Russen demonstrieren wieder für Nawalny
14. Februar 2021Mit abendlichen Lichter-Spaziergängen haben Menschen in Russland ihre Solidarität mit dem inhaftierten Kremlgegner Alexej Nawalny zum Ausdruck gebracht. Die ersten Bilder, die Nawalnys Team in den sozialen Netzwerken veröffentlichte, zeigten Protestierende im äußersten Osten des Landes, wo es aufgrund der Zeitverschiebung schon mehrere Stunden früher dunkel war als in der Hauptstadt Moskau. In der sibirischen Stadt Irkutsk formten Menschen mit Leuchten das Wort "Freiheit", andernorts legten sie mit Teelichtern Herzen in den Schnee oder hielten einfach Taschenlampen in die Höhe.
Liebe ist stärker als Angst
Nach den Massenprotesten mit mehr als 11.000 Festnahmen in den vergangenen Wochen hatte sich Nawalnys Team dieses Mal bewusst für eine dezentrale und ungefährlichere Form des Protests entschieden. "Liebe ist stärker als Angst" lautete - passend zum Valentinstag - das Motto. In Tomsk, wo Nawalny im August Opfer eines Giftanschlags geworden war, projizierte jemand diese Worte groß an die Wand eines Hochhauses. In Wladiwostok sagte ein Mann sie zu seiner Partnerin - und machte ihr dann einen Heiratsantrag.
In der Stadt Kasan an der Wolga nahmen Polizisten laut der Bürgerrechtsorganisation OWD-Info nach einer genehmigten Kundgebung gegen politische Repressionen neun Menschen fest.
Frauen solidarisieren sich mit Julia Nawalnaja
In Moskau und St. Petersburg hatten Hunderte Russinnen bereits am Nachmittag Menschenketten gebildet, um ihre Solidarität mit Nawalnys Frau Julia zum Ausdruck zu bringen, die nun voraussichtlich jahrelang von ihrem Mann getrennt sein wird. Die Aktion, bei der Teilnehmerinnen unter anderem Schilder mit Herzen hochhielten, war auch allen politischen Gefangenen gewidmet. Auf dem Arbat, der Flaniermeile in Moskaus historischem Zentrum, stellten sich rund 300 Frauen zu einer langen Menschenkette auf. In den Händen hielten sie ein langes weißes Band.

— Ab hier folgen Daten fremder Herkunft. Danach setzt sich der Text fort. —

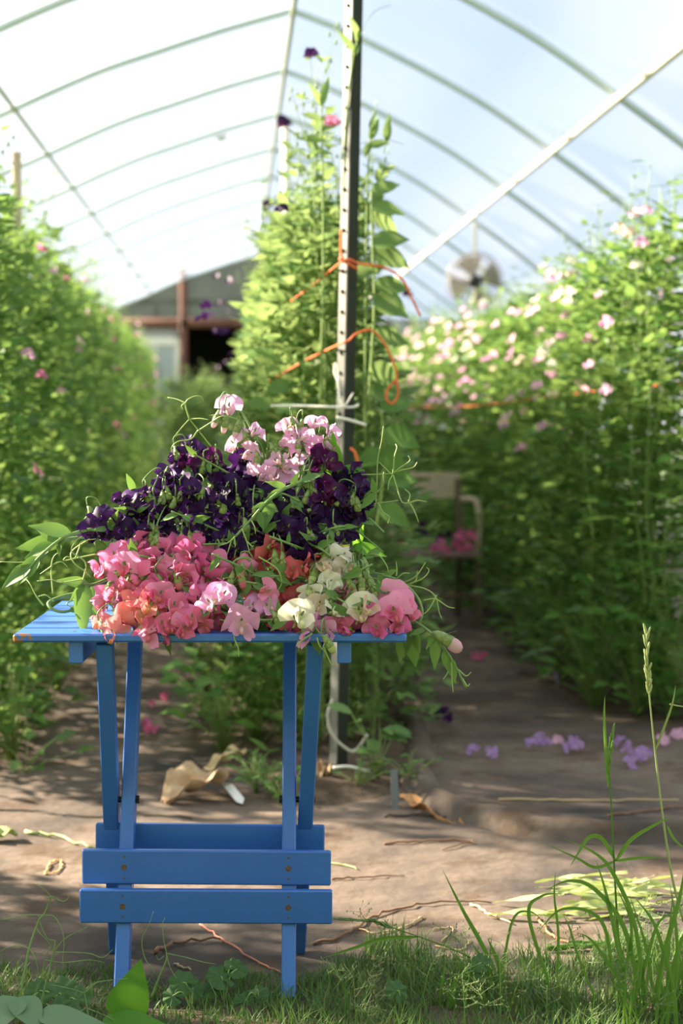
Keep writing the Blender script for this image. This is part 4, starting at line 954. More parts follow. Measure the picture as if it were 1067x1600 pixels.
for sg in (-1, 1):
    cp('armrest', lambda g: g.tube(spline([(sg*.155, SD/2+0.02, 0.652), (sg*.205, SD/2-0.03, 0.652), (sg*.231, SD/2-0.07, 0.645), (sg*.237, SD/2-0.11, 0.615), (sg*.236, SD/2-0.15, 0.50), (sg*.222, SD/2-0.17, SH-0.01)], 6), 0.0165, n=8), M_CHAIRW)
CI = ch.matrix_basis.copy()
cw = Matrix.Translation(ch.location) @ Matrix.Rotation(ch.rotation_euler[2], 4, 'Z')
rc = random.Random(3)
def chair_stem(label, c, pts, group=None):
    st = MB(); P = [cw @ V(p) for p in pts]; cen = sum(P, V())/len(P)
    o_ = cen + V((rc.uniform(-.08, .08), .13, -.01)); o_.z = ch.location.z + SH + 0.008
    st.tube(spline([o_, o_.lerp(cen, .6), cen], 5), 0.003, 0.002, 5); root = st.build('cut_sweet_pea', M_STEM); tag(root, label, 'flower stem', group)
    for p in P:
        f = V((rc.uniform(-.7, .7), -1, rc.uniform(-.2, .7))); M = Matrix.Translation(p) @ frame(f, (rc.uniform(-.5, .5), 0, 1)).to_4x4() @ Matrix.Scale(0.95, 4)
        link('blossom', lob(c, rc.randrange(3)), root, M)
F_ = -SD/2
chair_stem('dark purple sweet pea stem on the back of the chair seat', 'purple', [(-.10, .02, .50), (-.06, .04, .47), (-.13, .0, .46), (-.08, .0, .52), (-.03, .05, .45)])
chair_stem('dark purple sweet pea stem in the middle of the chair seat', 'purple', [(.02, .0, .46), (.05, .03, .45), (.0, -.03, .44), (.06, -.02, .47)])
chair_stem('pink sweet pea stem in the front centre of the chair seat', 'rose', [(-.03, F_+.05, .42), (.0, F_+.03, .41), (.03, F_+.05, .40), (-.05, F_+.04, .40), (.0, F_+.06, .445)])
chair_stem('bright pink sweet pea stem at the right of the chair seat', 'rose', [(.09, F_+.08, .47), (.12, F_+.08, .45), (.08, F_+.07, .43), (.11, F_+.10, .49)])
chair_stem('pale pink sweet pea stem by the right armrest of the chair', 'pink', [(.165, F_+.12, .48), (.18, F_+.10, .46), (.15, F_+.1, .47)])
chair_stem('pink sweet pea stem hanging low at the right front of the chair seat', 'rose', [(.12, F_+.05, .41), (.145, F_+.05, .415), (.10, F_+.04, .40)])
chair_stem('dull pink sweet pea stem at the left front of the chair seat', 'rose', [(-.19, F_+.06, .415), (-.16, F_+.05, .41), (-.21, F_+.07, .42)])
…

Nawalny selbst sendete seiner Frau auf Instagram einen Valentinstagsgruß. "Ich liebe dich", stand dort unter einem Bild, das die beiden gemeinsam zeigt. Julia Nawalnaja reagierte prompt und postete ein Foto, auf dem sie und Alexej mit einigem Abstand voneinander auf einer Bank sitzen und die Hände nacheinander ausstrecken. "Ich bin nicht traurig, ich weiß, dass alles gut werden wird", schrieb sie dazu.
Der Oppositionsführer war vor knapp zwei Wochen in einem im Westen heftig kritisierten Prozess zu einer dreieinhalbjährigen Straflagerhaft verurteilt worden. Er soll gegen Bewährungsauflagen in einem früheren Strafverfahren verstoßen haben, während er sich in Deutschland von dem Anschlag mit dem Nervengift Nowitschok erholte. Ihm werden aber ein mehrmonatiger Hausarrest und Haftzeiten angerechnet, so dass seine Anwälte von zwei Jahren und acht Monaten im Straflager ausgehen.

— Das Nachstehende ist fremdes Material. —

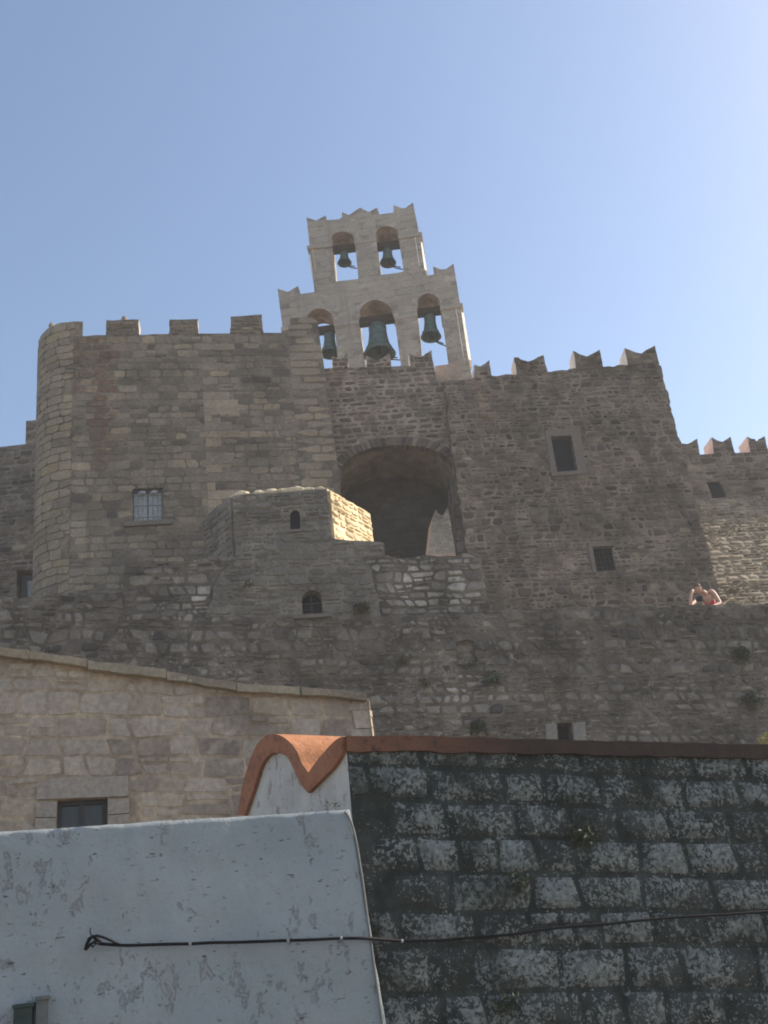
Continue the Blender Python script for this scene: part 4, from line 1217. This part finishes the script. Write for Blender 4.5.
# sunlit shrub on the roof at the right edge
def build_shrub():
    rg = random.Random(77); c = DK(*DK.uz(772, 742, -.9), -.9); mb = MB()
    for k in range(420):
        dr = Vector((rg.gauss(0,1), rg.gauss(0,1), rg.gauss(.25,.8))).normalized()*.10*rg.random()**.4
        p = c+Vector((dr.x*1.2, dr.y*1.1, dr.z)); L = .014*rg.uniform(.6,1.4)
        a = Vector((rg.gauss(0,1), rg.gauss(0,1), rg.gauss(.3,1))).normalized(); b = a.cross(Vector((rg.gauss(0,1), rg.gauss(0,1), rg.gauss(0,1)))).normalized()
        mb.face([mb.vert(p-a*L), mb.vert(p+b*L*.4), mb.vert(p+a*L), mb.vert(p-b*L*.4)], rg.random())
    for k in range(8):
        a = rg.uniform(0, 6.28); mb.tube([c-Vector((0,0,.55)), c-Vector((0,0,.2)), c+Vector((math.cos(a)*.12, math.sin(a)*.12, .05))], [.012,.008,.004], 5)
    tag(mb.build('shrub', M['leafyel'], base=c-Vector((0,0,.55))), 'yellow green sunlit shrub behind the orange coping', 'plant')
build_shrub()

# ================================================================== person leaning on the parapet
def skin_mesh(name, joints, edges, radii, mat, parent, root=0, sub=2):
    base = Vector(parent['_b'])
    me = bpy.data.meshes.new(name); me.from_pydata([tuple(Vector(j)-base) for j in joints], edges, [])
    o = bpy.data.objects.new(name, me); col.objects.link(o); o.parent = parent
    md = o.modifiers.new('s', 'SKIN'); md.use_smooth_shade = True
    sv = me.skin_vertices[0].data
    for i, r in enumerate(radii): sv[i].radius = (r, r); sv[i].use_root = (i == root)
    ss = o.modifiers.new('d', 'SUBSURF'); ss.levels = sub; ss.render_levels = sub
    me.materials.append(mat); return o

def build_person():
    PW = Wall(490, 660, 22.0, 10, off=-.75)      # plane just behind the parapet
    def P(x, y, d=0.): u, z = PW.uz(x, y, d); return PW(u, z, d)
    head = P(698.2, 588.8, .14); sh_r = P(711.5, 590.0, .0); sh_l = P(699.5, 597.5, -.05)
    el_r = P(720.3, 603.5, .16); wr_r = P(709, 608.0, .34); ha_r = P(703, 606.5, .40)
    el_l = P(690.3, 606, .28); wr_l = P(690.8, 595.5, .30); ha_l = P(692.6, 590.5, .27)
    neck = P(704.5, 592.5, .02); chest = P(708.5, 599.5, -.10); belly = P(712.5, 612, -.30); pelvis = P(715.5, 623, -.42)
    foot_z = TERR
    th = thing('person', 'bare-armed person in a pink top leaning over the wall holding a camera', 'person', (pelvis.x, pelvis.y, foot_z))
    hl = pelvis-PW.t*.1; hr = pelvis+PW.t*.1
    def leg(h, s_):
        kn = Vector((h.x, h.y, foot_z+(h.z-foot_z)*.52))+PW.n*.12; an = Vector((h.x, h.y, foot_z+.08))-PW.n*.04
        return kn, an, an+PW.n*.16+Vector((0,0,-.05))
    kl, al, tl = leg(hl, -1); kr, ar, tr = leg(hr, 1)
    J = [pelvis, belly, chest, neck, neck.lerp(head, .45), sh_l, el_l, wr_l, ha_l, sh_r, el_r, wr_r, ha_r, hl, kl, al, tl, hr, kr, ar, tr]
    rad = [.135,.12,.135,.062,.055,.066,.048,.037,.040,.076,.055,.038,.04,.10,.062,.04,.035,.10,.062,.04,.035]
    E_ = [(0,1),(1,2),(2,3),(3,4),(2,5),(5,6),(6,7),(7,8),(2,9),(9,10),(10,11),(11,12),(0,13),(13,14),(14,15),(15,16),(0,17),(17,18),(18,19),(19,20)]
    # five fingers on each hand
    for hi, wi, aim in ((8, 7, head), (12, 11, P(694, 603, .42))):
        hnd = J[hi]; fw = (J[hi]-J[wi]).normalized(); sd = fw.cross(PW.n).normalized(); cu = (aim-hnd).normalized()
        for k in range(5):
            o = sd*(.03-.017*k) if k < 4 else sd*.045-fw*.04
            L = (.075,.085,.08,.062,.055)[k]; dirv = (fw*.75+cu*.5).normalized() if k < 4 else (sd*.8+fw*.5).normalized()
            i = len(J); J += [hnd+o*.9+fw*.015, hnd+o+dirv*L*.55, hnd+o+(dirv+cu*.5).normalized()*L]; rad += [.011,.0095,.008]
            E_ += [(hi, i), (i, i+1), (i+1, i+2)]
    skin_mesh('body', J, E_, rad, M['skin'], th)
    # head, looking down to the camera
    fwd = (PW.n*.8-PW.t*.35+Vector((0,0,-.35))).normalized(); rt = fwd.cross(Vector((0,0,1))).normalized(); upv = rt.cross(fwd)
    mb = MB(); rows = []; n, m = 24, 18
    for i in range(m+1):
        thh = math.pi*i/m; row = []
        for k in range(n):
            ph = 2*math.pi*k/n
            x = math.sin(thh)*math.cos(ph); y = math.sin(thh)*math.sin(ph); z = math.cos(thh)
            rx, ry, rz = .086, .104, .122
            if z < -.2: rx *= 1-.28*(-z-.2); 
            px_, py_, pz_ = x*rx, y*ry, z*rz
            if y > .6 and abs(x) < .25 and -.35 < z < .15: py_ += .02*(1-abs(x)/.25)*(1-abs(z+.12)/.3 if abs(z+.12) < .3 else 0)
            if y > .5 and .05 < z < .25 and .2 < abs(x) < .55: py_ -= .008
            row.append(mb.vert(head+rt*px_+fwd*py_+upv*pz_))
        rows.append(row)
    for A, B in zip(rows, rows[1:]):
        for k in range(n): mb.face((A[k], B[k], B[(k+1)%n], A[(k+1)%n]))
    for s_ in (-1, 1): mb.blob(head+rt*(.078*s_)+upv*-.01, .012, .02, .03, n=8, amp=.05)
    hd = mb.build('head', M['skin'], th, smooth=True)
    mb = MB()
    for s_ in (-1, 1):
        m = MB(); m.blob(head+rt*(.032*s_)+fwd*.093+upv*.012, .013, .01, .009, n=8, amp=0); m.build('eye', M['hair'], hd, smooth=True)
    mb = MB(); mb.blob(head+fwd*.086+upv*-.062, .024, .012, .006, n=8, amp=0); mb.build('mouth', M['pink'], hd, smooth=True)
    mb = MB(); rows = []
    for i in range(13):
        thh = math.pi*.62*i/12; row = []
        for k in range(24):
            ph = 2*math.pi*k/24; x = math.sin(thh)*math.cos(ph); y = math.sin(thh)*math.sin(ph); z = math.cos(thh)
            if y > .35 and z < .55: z = .55+.1*abs(x); 
            f = 1+.05*noise.noise(Vector((x*6, y*6, z*2)))
            row.append(mb.vert(head+rt*(x*.093*f)+fwd*(y*.111*f-.006)+upv*(z*.130*f)))
        rows.append(row)
    for A, B in zip(rows, rows[1:]):
        for k in range(24): mb.face((A[k], B[k], B[(k+1)%24], A[(k+1)%24]))
    mb.build('hair', M['hair'], th, smooth=True)
    skin_mesh('top', [belly.lerp(pelvis,.4), belly, chest.lerp(belly,.35), chest+Vector((0,0,.05)), chest.lerp(sh_r,.45), chest.lerp(sh_l,.45)], [(0,1),(1,2),(2,3),(3,4),(3,5)], [.155,.15,.16,.155,.09,.09], M['pink'], th)
    skin_mesh('shorts', [pelvis+Vector((0,0,.05)), hl, hl.lerp(kl,.6), hr, hr.lerp(kr,.6)], [(0,1),(1,2),(0,3),(3,4)], [.15,.118,.10,.118,.10], M['cloth'], th)
    # the camera in the hands is a thing of its own
    c = P(699.3, 599.0, .42)
    cm = thing('camera', 'black camera held by the person on the wall', 'camera', (c.x, c.y, c.z-.06))
    f2 = PW.n
    mp = lambda u, z, d: c+PW.t*u+Vector((0,0,z))+f2*d
    mb = MB(); mb.box(mp, -.075, .075, -.055, .05, .035, -.04); o = mb.build('camera_body', M['black'], cm); bv = o.modifiers.new('b','BEVEL'); bv.width = .012; bv.segments = 3
    mb = MB(); mb.prism(mp, [(-.03,.048),(.03,.048),(.02,.085),(-.02,.085)], .03, -.03); mb.build('viewfinder', M['black'], cm)
    mb = MB(); mb.lathe(c+f2*.03, [(.045,0),(.047,.05),(.05,.09),(.04,.1),(.036,.085),(.001,.08)], 24, Matrix((PW.t, Vector((0,0,1)), f2)).transposed()); mb.build('lens', M['black'], cm, smooth=True)
build_person()

# ================================================================== haze volume added to imitate veiling glare
def build_haze():
    mb = MB(); mb.box(lambda u, z, d: Vector((u, -d, z)), -420, 420, GROUND-1.2, 33.5, 420, -420)
    m = bpy.data.materials.new('haze air'); m.use_nodes = True; t = m.node_tree; t.nodes.clear()
    o = t.nodes.new('ShaderNodeOutputMaterial'); v = t.nodes.new('ShaderNodeVolumePrincipled')
    v.inputs['Color'].default_value = (.93,.92,.90,1); v.inputs['Density'].default_value = HAZE; v.inputs['Anisotropy'].default_value = .12
    t.links.new(v.outputs[0], o.inputs['Volume'])
    h = mb.build('haze', m); h['kind'] = 'stuff'
HAZE = .0016
build_haze()
# ================================================================== light, sky, camera
SUN_AZ, SUN_EL = R(70), R(36)       # clockwise from +Y, elevation
w = bpy.data.worlds.new('World'); sc.world = w; w.use_nodes = True
nt = w.node_tree; nt.nodes.clear()
bg = nt.nodes.new('ShaderNodeBackground'); ow = nt.nodes.new('ShaderNodeOutputWorld'); sky = nt.nodes.new('ShaderNodeTexSky')
sky.sky_type = 'NISHITA'; sky.sun_disc = False; sky.sun_elevation = SUN_EL; sky.sun_rotation = SUN_AZ
sky.air_density = 1.0; sky.dust_density = 1.0; sky.ozone_density = .1; sky.altitude = 150
nt.links.new(sky.outputs[0], bg.inputs[0]); nt.links.new(bg.outputs[0], ow.inputs[0]); bg.inputs[1].default_value = .15
sd = bpy.data.lights.new('sun', 'SUN'); sd.energy = 5.0; sd.angle = R(.53); sd.color = (1., .90, .76)
so = bpy.data.objects.new('sun', sd); col.objects.link(so)
dirv = Vector((math.sin(SUN_AZ)*math.cos(SUN_EL), math.cos(SUN_AZ)*math.cos(SUN_EL), math.sin(SUN_EL)))
so.rotation_euler = dirv.to_track_quat('Z', 'Y').to_euler(); so.location = dirv*60

cd = bpy.data.cameras.new('camera'); co = bpy.data.objects.new('view_camera', cd); col.objects.link(co); sc.camera = co
cd.sensor_fit = 'VERTICAL'; cd.sensor_height = 24.; cd.lens = 24.*FOC/1024.; cd.clip_start = .05; cd.clip_end = 6000
ur = Vector((1,0,0)); upc = Vector((0,-math.sin(PITCH),math.cos(PITCH))); fw = Vector((0,math.cos(PITCH),math.sin(PITCH)))
X = ur*math.cos(ROLL)-upc*math.sin(ROLL); Yv = ur*math.sin(ROLL)+upc*math.cos(ROLL)
co.matrix_world = Matrix((( X.x, Yv.x, -fw.x, 0), (X.y, Yv.y, -fw.y, 0), (X.z, Yv.z, -fw.z, 0), (0,0,0,1)))
vs = sc.view_settings; sc.display_settings.display_device = 'sRGB'
vs.view_transform = 'Standard'; vs.look = 'None'; vs.exposure = .6; vs.gamma = 1; vs.use_curve_mapping = False
sc.cycles.filter_width = 1.9; sc.cycles.max_bounces = 6; sc.cycles.use_denoising = True; sc.cycles.denoising_input_passes = 'RGB_ALBEDO_NORMAL'; sc.cycles.denoising_prefilter = 'ACCURATE'
for o in bpy.data.objects:
    if '_b' in o.keys(): del o['_b']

Nawalnys Inhaftierung hatte russlandweite Proteste mit Zehntausenden Teilnehmern ausgelöst. Außerdem wollen die EU-Außenminister am 22. Februar über weitere Sanktionen gegen Russland beraten.
Putin: Westen instrumentalisiert Nawalny
Präsident Wladimir Putin sieht in den Solidaritätsbekundungen mit Nawalny einen Versuch von Russlands Gegnern, Unzufriedenheit in der Bevölkerung auszunutzen. "Diesen Statisten benutzen sie ausgerechnet jetzt. Ausgerechnet dann, wenn in allen Ländern der Welt - auch bei uns - Müdigkeit bei den Menschen aufkommt, angestauter Ärger, Unzufriedenheit (...)", sagte Putin bei einem Treffen mit Medienvertretern, das bereits in der vergangenen Woche stattfand und aus dem das Staatsfernsehen nun Ausschnitte zeigte. "Unsere Opponenten oder potenziellen Gegner haben sich seit jeher (...) auf sehr ambitionierte, machthungrige Menschen gestützt und sie immer benutzt", sagte Putin.
Anders als die großen Proteste Ende Januar waren die Taschenlampen-Aktionen nicht offiziell verboten. Dennoch berichteten Nawalnys Mitarbeiter in den Tagen zuvor von Durchsuchungen in mehreren Büroräumen.